The end of the Early Reviewer Program appears to be a sign that these new features are gaining traction. “They threw some spaghetti at the wall to see what stuck,” said Mercer. Regarding the demise of the program, he said, “I don’t think this is going to be something that negatively affects sellers much.”

That’s not to say fake reviews aren’t still a problem for Amazon. Facebook groups that trade free products in exchange for review, sometimes under the guise of giving products to “influencers,” continue to proliferate, and so do websites selling fake reviews on Amazon. In February, a British consumer group identified 10 websites devoted to selling fake reviews on Amazon, and Modern Retail has previously reported on how the ecosystem works. Some third-party services also offer services that they say will encourage customers to leave honest reviews of products on Amazon, but Mercer said that “they’re pretty much all outside the bounds” of Amazon’s terms of service.

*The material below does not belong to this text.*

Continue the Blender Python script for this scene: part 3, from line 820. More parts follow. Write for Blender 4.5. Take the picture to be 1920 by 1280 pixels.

Still, if Amazon’s goal has been to boost the overall share of customers who review products on its marketplace, the efforts seem to be working. Mercer said that, as Amazon has rolled out new features encouraging Amazon customers to leave reviews, the purchase-to-review ratio has steadily climbed.

Fred Ruckel, who sells a popular cat mat on Amazon, said that “the response rate on the ‘ask for a review button’ has been pretty good.” Before it debuted, Ruckel remembers that he used to send messages to every customer, asking them to leave an honest review one by one. “I would manually send as many as 200 in a half hour,” he said. Ruckel said that he never used the Early Reviewer program, in part because he “always considered that akin to a discount for a review and felt it cheapened the value of the review system.” But at least in the abstract, these newest features have streamlined the process of getting a review even further.

Still, no matter how easy — and closely regulated — the process has become, Ruckel said that only a small portion of customers ever leave reviews at all. “Based on sales over time, I would say only around 5% leave reviews,” he said.